A paternidade é espiritual na medida em que ela própria for obediente e se deixar guiar pelo céu. Na direção espiritual unem-se de forma admirável a igualdade e a autoridade. O pai espiritual conduz o seu filho ou a sua filha espiritual para o alto; ensina como se pode subir mais um degrau. Como diz Dionísio Areopagita, o degrau mais alto da hierarquia não está contra o mais baixo. Ante o olhar de Deus todos são iguais. Assim, a direção espiritual, apesar de toda a sua igualdade, exige audácia e chama o cristão a ser sempre fecundo.
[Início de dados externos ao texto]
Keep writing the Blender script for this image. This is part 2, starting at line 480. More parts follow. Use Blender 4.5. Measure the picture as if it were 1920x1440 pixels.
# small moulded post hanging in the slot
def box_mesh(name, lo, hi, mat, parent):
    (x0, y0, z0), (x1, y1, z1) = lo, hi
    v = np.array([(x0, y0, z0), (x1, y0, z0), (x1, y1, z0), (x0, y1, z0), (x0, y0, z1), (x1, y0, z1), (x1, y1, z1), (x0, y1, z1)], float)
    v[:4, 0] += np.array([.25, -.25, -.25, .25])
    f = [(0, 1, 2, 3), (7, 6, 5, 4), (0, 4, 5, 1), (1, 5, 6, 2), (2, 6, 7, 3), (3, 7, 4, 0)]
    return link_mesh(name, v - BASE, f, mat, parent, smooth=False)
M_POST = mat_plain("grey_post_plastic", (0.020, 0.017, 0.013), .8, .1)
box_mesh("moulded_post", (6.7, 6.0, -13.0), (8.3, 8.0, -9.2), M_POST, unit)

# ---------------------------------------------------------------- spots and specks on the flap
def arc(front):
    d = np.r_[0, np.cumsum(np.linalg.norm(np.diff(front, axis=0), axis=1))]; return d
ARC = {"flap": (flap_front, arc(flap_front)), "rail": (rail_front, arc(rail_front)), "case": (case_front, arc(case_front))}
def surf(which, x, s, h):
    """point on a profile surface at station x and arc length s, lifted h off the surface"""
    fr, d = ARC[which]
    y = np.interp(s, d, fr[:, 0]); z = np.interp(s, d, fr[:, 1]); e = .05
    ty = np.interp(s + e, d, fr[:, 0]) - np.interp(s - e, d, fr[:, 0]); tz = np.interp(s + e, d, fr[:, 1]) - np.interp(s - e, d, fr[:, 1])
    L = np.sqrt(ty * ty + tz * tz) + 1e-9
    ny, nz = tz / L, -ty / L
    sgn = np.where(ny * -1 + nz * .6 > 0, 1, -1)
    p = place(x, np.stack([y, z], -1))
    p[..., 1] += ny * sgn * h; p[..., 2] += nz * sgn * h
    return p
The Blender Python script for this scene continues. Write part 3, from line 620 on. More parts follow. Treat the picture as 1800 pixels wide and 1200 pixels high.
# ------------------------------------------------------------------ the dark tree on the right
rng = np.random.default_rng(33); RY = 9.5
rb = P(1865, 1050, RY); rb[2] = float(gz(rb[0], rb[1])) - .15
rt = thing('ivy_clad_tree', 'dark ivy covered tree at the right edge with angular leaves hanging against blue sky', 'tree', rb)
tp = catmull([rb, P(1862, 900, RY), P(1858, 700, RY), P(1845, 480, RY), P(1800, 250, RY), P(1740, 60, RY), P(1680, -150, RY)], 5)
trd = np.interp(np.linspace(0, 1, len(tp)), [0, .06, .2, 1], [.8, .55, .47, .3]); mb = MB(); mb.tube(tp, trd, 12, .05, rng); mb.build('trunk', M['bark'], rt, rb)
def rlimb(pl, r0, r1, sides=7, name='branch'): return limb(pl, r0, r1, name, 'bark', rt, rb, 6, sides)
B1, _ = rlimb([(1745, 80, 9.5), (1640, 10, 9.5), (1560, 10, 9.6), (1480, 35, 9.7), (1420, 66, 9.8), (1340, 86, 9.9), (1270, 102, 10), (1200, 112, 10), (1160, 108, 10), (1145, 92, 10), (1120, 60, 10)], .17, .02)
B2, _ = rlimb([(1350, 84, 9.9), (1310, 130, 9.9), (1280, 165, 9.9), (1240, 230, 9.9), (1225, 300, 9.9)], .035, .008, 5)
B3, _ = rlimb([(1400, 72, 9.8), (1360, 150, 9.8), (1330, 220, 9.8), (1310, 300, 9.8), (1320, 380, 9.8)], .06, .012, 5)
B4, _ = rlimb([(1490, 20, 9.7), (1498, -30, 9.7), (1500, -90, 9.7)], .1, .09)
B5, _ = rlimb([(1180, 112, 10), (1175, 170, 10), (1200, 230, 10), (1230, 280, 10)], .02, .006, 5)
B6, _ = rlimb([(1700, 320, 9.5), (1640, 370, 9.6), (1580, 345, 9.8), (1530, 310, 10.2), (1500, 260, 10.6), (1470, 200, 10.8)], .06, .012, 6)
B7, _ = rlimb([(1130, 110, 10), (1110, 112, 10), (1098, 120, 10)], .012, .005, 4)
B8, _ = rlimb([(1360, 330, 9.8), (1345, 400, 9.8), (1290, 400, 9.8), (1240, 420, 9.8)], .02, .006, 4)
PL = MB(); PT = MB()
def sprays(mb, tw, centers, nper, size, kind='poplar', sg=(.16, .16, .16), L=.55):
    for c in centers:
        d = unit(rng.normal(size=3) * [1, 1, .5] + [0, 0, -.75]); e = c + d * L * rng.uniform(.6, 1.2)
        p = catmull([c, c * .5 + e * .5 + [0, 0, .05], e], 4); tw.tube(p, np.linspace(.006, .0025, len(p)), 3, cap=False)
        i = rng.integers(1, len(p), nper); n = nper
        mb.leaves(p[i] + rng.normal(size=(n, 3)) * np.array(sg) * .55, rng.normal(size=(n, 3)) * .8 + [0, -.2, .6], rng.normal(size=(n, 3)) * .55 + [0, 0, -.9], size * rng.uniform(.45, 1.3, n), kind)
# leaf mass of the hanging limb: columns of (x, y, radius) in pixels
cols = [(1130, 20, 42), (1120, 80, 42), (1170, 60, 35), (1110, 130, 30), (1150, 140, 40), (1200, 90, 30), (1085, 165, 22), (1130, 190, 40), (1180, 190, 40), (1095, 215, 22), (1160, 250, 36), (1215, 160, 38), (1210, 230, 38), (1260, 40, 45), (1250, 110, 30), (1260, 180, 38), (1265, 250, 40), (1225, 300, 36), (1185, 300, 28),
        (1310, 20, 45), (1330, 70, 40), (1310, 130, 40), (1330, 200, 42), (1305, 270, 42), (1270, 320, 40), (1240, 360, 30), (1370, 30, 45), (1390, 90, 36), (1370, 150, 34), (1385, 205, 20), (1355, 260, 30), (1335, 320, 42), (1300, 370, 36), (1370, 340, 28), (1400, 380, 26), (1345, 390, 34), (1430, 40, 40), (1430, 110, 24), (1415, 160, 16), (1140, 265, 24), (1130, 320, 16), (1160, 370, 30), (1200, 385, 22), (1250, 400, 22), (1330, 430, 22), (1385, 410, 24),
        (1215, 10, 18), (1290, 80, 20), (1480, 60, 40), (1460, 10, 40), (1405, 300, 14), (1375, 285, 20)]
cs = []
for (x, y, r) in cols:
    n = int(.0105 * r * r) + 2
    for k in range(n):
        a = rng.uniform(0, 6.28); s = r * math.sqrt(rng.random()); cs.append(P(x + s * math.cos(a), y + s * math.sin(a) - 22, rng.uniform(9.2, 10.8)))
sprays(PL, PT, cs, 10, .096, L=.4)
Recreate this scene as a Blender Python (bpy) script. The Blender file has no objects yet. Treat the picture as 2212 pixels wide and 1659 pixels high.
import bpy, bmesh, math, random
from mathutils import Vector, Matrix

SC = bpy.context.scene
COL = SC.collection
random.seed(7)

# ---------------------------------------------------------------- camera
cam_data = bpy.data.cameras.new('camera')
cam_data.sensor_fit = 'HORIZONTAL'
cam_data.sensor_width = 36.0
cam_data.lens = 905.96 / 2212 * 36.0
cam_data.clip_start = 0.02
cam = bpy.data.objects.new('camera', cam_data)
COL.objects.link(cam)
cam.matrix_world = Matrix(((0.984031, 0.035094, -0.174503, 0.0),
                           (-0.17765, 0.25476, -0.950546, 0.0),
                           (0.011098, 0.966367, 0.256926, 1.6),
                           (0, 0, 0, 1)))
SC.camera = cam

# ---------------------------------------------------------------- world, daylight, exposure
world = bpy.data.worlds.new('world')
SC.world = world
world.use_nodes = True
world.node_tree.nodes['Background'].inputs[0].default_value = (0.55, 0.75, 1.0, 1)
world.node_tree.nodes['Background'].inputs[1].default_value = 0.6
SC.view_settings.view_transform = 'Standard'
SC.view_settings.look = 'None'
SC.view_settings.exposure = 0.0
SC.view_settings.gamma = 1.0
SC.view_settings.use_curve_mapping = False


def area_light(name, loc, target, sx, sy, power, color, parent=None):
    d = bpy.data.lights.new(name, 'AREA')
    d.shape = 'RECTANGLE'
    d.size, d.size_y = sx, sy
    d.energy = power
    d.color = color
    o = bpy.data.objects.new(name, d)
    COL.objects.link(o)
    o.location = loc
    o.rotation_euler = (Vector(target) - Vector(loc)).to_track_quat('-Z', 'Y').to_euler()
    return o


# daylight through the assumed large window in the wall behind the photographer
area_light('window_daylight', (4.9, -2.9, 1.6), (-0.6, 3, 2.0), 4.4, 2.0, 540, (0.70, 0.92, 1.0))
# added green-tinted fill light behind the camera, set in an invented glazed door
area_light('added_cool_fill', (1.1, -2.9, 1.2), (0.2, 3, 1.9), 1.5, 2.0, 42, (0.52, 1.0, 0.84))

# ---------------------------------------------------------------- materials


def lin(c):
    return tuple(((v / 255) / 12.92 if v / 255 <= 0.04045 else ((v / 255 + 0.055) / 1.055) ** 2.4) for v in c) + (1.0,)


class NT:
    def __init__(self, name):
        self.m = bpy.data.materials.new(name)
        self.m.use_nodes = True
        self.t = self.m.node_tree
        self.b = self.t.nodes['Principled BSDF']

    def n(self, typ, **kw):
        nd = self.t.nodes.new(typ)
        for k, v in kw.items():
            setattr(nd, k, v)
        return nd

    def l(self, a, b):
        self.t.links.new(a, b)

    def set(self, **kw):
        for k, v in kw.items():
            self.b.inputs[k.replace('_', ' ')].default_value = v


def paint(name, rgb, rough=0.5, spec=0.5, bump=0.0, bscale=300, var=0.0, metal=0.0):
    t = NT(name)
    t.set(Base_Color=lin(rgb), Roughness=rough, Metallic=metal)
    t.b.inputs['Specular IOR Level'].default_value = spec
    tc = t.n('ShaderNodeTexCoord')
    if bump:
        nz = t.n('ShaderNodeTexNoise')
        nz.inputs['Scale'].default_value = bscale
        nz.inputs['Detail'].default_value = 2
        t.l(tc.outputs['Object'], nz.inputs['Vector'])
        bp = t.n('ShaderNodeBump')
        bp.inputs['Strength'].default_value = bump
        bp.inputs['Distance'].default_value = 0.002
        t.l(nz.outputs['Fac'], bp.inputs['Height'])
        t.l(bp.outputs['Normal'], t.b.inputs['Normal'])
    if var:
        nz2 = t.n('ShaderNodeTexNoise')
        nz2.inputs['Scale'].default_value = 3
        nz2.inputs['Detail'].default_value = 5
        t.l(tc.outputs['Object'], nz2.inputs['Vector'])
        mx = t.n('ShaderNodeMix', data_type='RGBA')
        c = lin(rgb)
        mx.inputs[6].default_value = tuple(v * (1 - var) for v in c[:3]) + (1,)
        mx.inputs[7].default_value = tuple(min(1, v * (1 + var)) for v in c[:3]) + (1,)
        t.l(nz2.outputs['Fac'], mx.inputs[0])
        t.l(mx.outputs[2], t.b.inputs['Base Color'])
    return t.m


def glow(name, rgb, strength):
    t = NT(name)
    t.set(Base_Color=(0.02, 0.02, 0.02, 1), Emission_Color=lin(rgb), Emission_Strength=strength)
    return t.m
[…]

Tatiana Gorichewa nasceu em Leningrado (São Petersburgo) em 1947 e fundou o primeiro movimento feminista russo. Estudou Filosofia e foi educada no ateísmo oficial do regime comunista soviético. Depois de se converter ao cristianismo, desenvolveu uma intensa atividade intelectual, que provocou o seu aprisionamento e posterior expulsão do país. É autora dos livros "Vzyickanie Pogibshikx" (1982) ("Os mortos reprovam-nos"), e "Opasno Govorit ' o Boge" ("Falar de Deus é perigoso") (1983).


* Os startsi (no singular starets são sacerdotes ou monges que pela sua fama de santidade, exercem a direção espiritual de outros fiéis no mundo ortodoxo.